Untrained users highlighted as security risks

Untrained users highlighted as security risks

Users given greater IT freedoms, but not security training

Businesses are giving users greater freedom with corporate IT systems, according to a recent report, but many of those users lack the necessary security training.

The study, conducted by a consortium, led by PricewaterhouseCoopers, on behalf of the Department for Business, Enterprise & Regulatory Reform (BERR), found that firms are placing greater trust in their staff.

Seven out of eight firms now have information security policies in place according to newly released findings from the annual Information Security Breaches Survey (ISBS). Those policies are loosening controls over users.

Fifty four percent said they allow staff to remotely access systems – a rise of 19 per cent from last year's study – while the number of businesses restricting internet access to some staff only has nearly halved from 42 per cent to 24 per cent.

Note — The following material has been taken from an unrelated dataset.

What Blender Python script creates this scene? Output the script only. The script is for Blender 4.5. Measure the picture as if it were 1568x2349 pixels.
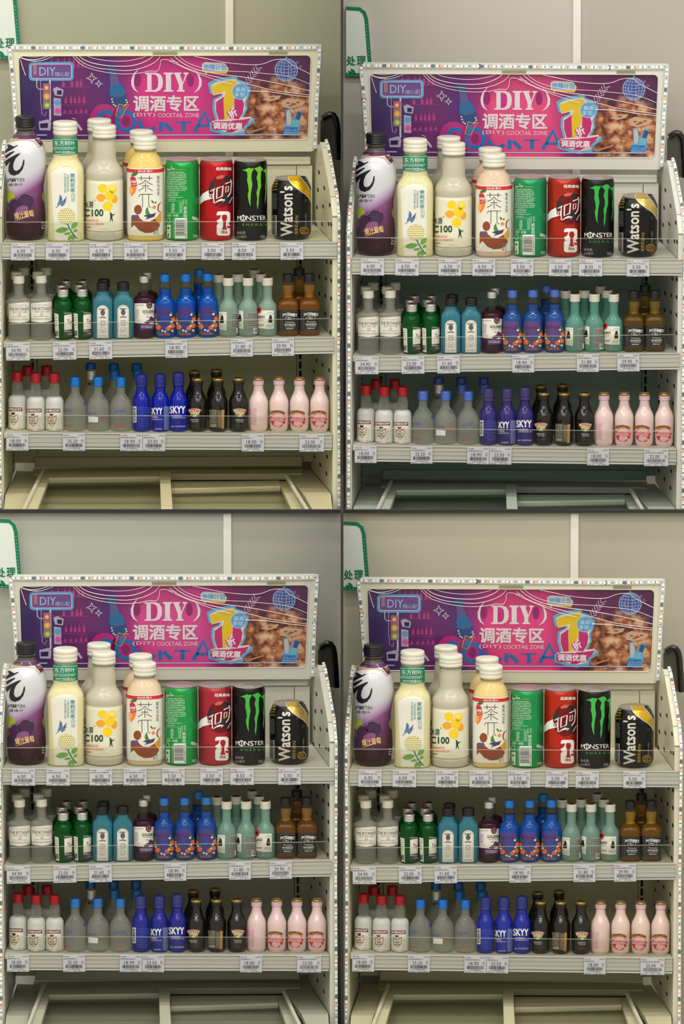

Training staff in security basics is an essential part of any information security strategy, argued Martin Smith, chief executive of The Security Company. "The industry is dominated by technology and technologists … but I've never seen a computer commit a crime, it's always people," he argued.

Smith added that long term behavioural change programmes are the best way to mitigate risk in this area, but most firms are unable to find budget to support such initiatives because "they're hard work and fairly intense"

The importance of security awareness was also highlighted in new figures from security certifications organisation ISC2. The 2008 ISC2 Global Information Workforce Study, set for full release in April, asked 6,523 certified professionals about the importance of certain skills. It found that 90 per cent said a good understanding of security and communication skills are the most important.